Great Sales Opportunities That Don’t Close

If getting opportunities into the pipeline is the most universal sales challenge, then getting opportunities closed comes in a close second. I’m talking about prospects who aren’t ready to say, “yes” but are still “very interested”.  These calls pose problems for salespeople for several reasons:

  • Prospects go into hiding and don’t take or return calls – from their prospective, the prospects don’t need the salesperson right now because they already have the pricing, solution and terms.  Therefore, since they haven’t made a decision, they have no reason to speak with the salesperson, have nothing to tell the salesperson, and as a result, simply don’t take or return the calls.
  • Salespeople go into desperation mode –  As their inability to reach this “very interested” prospect continues, they don’t want to ignore a “good” prospect and don’t want someone else to land the business either.  So they abandon common sense strategies and tactics, and call repeatedly without compelling reasons to speak.
  • Salespeople usually don’t know why the prospect is hiding – even though it’s usually for the same reasons each time, salespeople don’t seem to learn from experience and understand that either they aren’t getting the business, the prospect hasn’t come up with the money, the prospect hasn’t decided who to buy from, it hasn’t yet been approved, or there isn’t enough urgency to buy it now. While each of these reasons are different, they can all be lumped into the same category – nothing has changed since the last conversation.  In other scenarios, the prospects decided not to buy or they bought from someone else.  In other words, it’s a “no” and the prospect can’t justify the time or isn’t comfortable letting the salesperson know.

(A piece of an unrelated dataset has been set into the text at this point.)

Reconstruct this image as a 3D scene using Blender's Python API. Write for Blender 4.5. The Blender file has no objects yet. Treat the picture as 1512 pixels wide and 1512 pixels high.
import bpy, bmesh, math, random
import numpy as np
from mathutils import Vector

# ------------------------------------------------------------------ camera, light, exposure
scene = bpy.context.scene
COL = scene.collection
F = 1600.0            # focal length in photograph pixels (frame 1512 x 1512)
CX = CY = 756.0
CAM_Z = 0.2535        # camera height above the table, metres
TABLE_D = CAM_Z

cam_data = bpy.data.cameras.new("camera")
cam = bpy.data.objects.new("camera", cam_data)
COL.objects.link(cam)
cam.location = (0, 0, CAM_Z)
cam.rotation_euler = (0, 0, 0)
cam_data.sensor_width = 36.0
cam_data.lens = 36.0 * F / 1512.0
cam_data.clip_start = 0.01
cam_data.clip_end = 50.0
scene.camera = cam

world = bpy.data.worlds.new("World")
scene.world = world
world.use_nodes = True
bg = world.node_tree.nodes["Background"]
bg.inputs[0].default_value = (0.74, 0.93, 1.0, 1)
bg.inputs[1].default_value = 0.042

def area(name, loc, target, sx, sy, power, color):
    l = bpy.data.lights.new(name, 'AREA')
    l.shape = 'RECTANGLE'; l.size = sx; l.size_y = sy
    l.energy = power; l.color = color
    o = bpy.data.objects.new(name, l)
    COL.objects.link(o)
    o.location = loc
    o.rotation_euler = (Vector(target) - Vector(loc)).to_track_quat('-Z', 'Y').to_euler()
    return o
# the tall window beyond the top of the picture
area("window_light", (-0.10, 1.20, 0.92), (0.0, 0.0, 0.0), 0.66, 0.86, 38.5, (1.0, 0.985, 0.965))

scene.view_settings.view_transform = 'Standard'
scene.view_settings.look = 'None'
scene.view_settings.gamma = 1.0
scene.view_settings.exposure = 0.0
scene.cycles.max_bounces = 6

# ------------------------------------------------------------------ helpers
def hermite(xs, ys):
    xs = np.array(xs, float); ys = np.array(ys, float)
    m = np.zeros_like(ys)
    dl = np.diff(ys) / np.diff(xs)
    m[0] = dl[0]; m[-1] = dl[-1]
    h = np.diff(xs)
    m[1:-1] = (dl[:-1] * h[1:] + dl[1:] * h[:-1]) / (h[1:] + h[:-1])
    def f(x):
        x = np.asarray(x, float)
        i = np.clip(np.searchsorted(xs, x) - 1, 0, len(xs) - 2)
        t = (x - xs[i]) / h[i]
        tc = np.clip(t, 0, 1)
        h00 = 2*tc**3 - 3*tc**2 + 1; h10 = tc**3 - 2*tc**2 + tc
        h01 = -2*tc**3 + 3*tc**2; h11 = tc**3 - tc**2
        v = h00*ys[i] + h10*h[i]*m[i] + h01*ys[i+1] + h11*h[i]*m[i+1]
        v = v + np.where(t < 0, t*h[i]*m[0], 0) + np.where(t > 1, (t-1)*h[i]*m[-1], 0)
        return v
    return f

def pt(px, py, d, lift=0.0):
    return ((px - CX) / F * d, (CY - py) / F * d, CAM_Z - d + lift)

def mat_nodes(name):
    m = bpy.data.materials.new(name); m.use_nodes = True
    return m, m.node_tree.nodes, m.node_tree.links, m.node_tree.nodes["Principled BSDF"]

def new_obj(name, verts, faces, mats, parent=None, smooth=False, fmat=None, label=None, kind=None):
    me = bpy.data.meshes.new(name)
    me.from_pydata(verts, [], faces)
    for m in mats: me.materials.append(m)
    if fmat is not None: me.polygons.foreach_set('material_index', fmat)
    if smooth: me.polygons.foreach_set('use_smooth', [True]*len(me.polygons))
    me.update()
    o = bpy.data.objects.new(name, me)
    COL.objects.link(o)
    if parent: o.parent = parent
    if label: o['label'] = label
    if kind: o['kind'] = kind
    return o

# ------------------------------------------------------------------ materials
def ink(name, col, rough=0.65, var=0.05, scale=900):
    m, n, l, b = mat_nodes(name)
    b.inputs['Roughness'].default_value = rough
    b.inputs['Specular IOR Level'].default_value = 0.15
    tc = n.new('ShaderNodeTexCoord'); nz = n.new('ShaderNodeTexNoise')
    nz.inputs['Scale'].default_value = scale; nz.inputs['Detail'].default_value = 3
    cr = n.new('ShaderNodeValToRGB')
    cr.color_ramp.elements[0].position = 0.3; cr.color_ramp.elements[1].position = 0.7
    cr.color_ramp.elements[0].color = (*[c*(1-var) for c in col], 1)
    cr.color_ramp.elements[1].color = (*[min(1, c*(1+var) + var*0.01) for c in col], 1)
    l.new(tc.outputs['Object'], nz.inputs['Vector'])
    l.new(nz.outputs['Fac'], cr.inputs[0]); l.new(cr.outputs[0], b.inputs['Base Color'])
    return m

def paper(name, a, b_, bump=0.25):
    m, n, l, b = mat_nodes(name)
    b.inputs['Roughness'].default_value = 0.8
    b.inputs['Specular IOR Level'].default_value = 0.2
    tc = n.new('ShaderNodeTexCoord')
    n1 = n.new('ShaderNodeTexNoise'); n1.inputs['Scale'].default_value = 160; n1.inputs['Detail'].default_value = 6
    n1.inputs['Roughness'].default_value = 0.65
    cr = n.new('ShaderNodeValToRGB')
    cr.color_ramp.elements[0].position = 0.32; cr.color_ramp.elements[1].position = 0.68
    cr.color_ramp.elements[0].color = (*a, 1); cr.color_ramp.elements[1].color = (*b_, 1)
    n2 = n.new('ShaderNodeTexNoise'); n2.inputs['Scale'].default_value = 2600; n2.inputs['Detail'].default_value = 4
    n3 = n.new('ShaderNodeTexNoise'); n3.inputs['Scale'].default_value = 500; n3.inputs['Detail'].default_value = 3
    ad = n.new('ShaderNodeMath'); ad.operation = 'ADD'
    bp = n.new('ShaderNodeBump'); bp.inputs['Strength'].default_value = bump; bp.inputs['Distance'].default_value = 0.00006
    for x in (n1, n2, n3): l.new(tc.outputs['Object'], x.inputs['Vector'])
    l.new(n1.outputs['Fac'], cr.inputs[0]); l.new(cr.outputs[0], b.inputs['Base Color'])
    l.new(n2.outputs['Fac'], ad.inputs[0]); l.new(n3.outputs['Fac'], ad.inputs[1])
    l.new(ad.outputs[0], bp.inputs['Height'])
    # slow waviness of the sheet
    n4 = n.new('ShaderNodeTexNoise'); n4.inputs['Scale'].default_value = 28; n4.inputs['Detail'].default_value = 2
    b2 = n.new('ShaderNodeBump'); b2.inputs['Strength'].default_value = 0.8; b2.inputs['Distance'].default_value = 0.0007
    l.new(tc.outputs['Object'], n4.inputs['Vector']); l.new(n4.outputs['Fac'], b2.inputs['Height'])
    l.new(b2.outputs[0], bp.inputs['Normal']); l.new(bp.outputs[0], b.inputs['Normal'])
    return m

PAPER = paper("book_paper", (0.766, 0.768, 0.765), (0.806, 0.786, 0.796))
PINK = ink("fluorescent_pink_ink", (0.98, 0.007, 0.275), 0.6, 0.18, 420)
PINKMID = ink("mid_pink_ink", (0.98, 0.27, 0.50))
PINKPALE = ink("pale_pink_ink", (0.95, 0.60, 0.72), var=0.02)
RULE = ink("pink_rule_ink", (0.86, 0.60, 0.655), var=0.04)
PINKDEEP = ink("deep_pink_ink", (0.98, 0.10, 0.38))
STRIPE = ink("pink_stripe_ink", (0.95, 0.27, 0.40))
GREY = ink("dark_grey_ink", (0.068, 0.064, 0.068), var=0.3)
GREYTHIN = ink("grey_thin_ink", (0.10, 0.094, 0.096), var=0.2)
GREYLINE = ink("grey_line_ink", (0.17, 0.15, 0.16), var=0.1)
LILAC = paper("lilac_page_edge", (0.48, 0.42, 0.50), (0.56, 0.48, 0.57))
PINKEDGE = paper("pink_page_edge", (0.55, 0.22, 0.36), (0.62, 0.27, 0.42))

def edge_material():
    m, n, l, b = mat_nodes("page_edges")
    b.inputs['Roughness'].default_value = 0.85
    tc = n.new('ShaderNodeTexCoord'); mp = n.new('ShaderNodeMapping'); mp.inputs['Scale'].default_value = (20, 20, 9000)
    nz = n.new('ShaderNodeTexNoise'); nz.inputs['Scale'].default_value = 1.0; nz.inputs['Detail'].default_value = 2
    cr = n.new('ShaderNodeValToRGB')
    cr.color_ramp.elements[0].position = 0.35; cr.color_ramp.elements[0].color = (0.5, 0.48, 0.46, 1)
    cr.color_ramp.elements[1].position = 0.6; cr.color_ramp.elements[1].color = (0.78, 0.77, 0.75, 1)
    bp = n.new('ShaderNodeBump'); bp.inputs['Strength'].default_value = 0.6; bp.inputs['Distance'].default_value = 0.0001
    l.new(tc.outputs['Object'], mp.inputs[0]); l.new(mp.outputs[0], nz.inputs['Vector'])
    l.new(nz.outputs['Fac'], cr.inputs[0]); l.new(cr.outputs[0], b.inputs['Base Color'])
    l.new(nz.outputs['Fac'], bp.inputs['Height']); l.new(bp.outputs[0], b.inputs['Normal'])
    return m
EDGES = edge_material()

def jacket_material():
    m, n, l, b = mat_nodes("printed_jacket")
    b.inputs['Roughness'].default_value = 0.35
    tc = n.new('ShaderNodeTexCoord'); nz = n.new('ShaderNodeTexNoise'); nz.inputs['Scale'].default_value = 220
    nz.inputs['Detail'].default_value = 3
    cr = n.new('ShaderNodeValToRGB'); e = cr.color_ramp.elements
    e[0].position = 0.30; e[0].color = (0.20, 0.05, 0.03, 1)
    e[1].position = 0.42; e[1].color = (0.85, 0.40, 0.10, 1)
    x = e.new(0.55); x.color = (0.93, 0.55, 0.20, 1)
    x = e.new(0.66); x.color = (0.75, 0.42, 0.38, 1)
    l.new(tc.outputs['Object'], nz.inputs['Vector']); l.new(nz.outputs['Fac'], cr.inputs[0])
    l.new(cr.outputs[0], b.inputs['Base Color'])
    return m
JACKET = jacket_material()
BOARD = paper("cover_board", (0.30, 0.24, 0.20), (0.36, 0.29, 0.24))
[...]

Two questions that must be answered are:

  • what can salespeople do to prevent this from happening? This is a very preventable outcome, although you would never think so judging by how prevalent this problem is.  There are several reasons why this happens:
    • the salesperson did not identify any or enough compelling reasons for the prospect to buy, and buy from the salesperson.  As a result, there wasn’t enough urgency for the prospect to take action now – a guaranteed delay.
    • the salesperson was not thorough enough qualifying the opportunity so there were surprises relative to timing, availability of money, decision making, competition and communication left unresolved at closing time.
    • the salesperson presented a solution, provided pricing, and/or developed a proposal prematurely, arriving at the end of the sales cycle alone – without the prospect.
    • the salesperson was uncomfortable asking tough questions about incumbents, competitors and money leaving a gap in his/her understanding of where he/she stands.
    • the salesperson didn’t recognize the stalls and put-offs at closing time and gladly accepted the duties of following up because the prospect was “very interested”.
    • the salesperson recognized the stalls and put-offs but wasn’t comfortable pushing back and challenging the prospect because he/she didn’t want to damage the relationship.
    • the salesperson understands the prospect’s need to think it over because he/she would do the exact same thing in that scenario.
    • dozens more possibilities but this is an article, not a book!
  • What can salespeople do after this has happened to them – again – and what shouldn’t they do?
    • they simply must learn from their mistakes.  There is no excuse for this to happen more than once.
    • they must identify from the partial list above, why this happens and how to solve that particular issue. HINT – The solutions are in Baseline Selling.
    • Ask for help.  The salesperson must know how to effectively reengage this prospect.  There must be a compelling reason for the prospect to return to the conversation and it isn’t to let the salesperson know if they’ve made a decision yet! Compelling reasons to reengage take the form of new information, new questions, changes and challenges.
    • don’t offer incentives to get them to buy now.  If they will purchase because of an incentive, they would have purchased without the incentive and they’ll jump to the next competitor that offers a nice incentive to switch.
    • don’t get upper management involved.  Use them to get a difficult opportunity closed, not just to get someone back to the table.

What would you add to this discussion?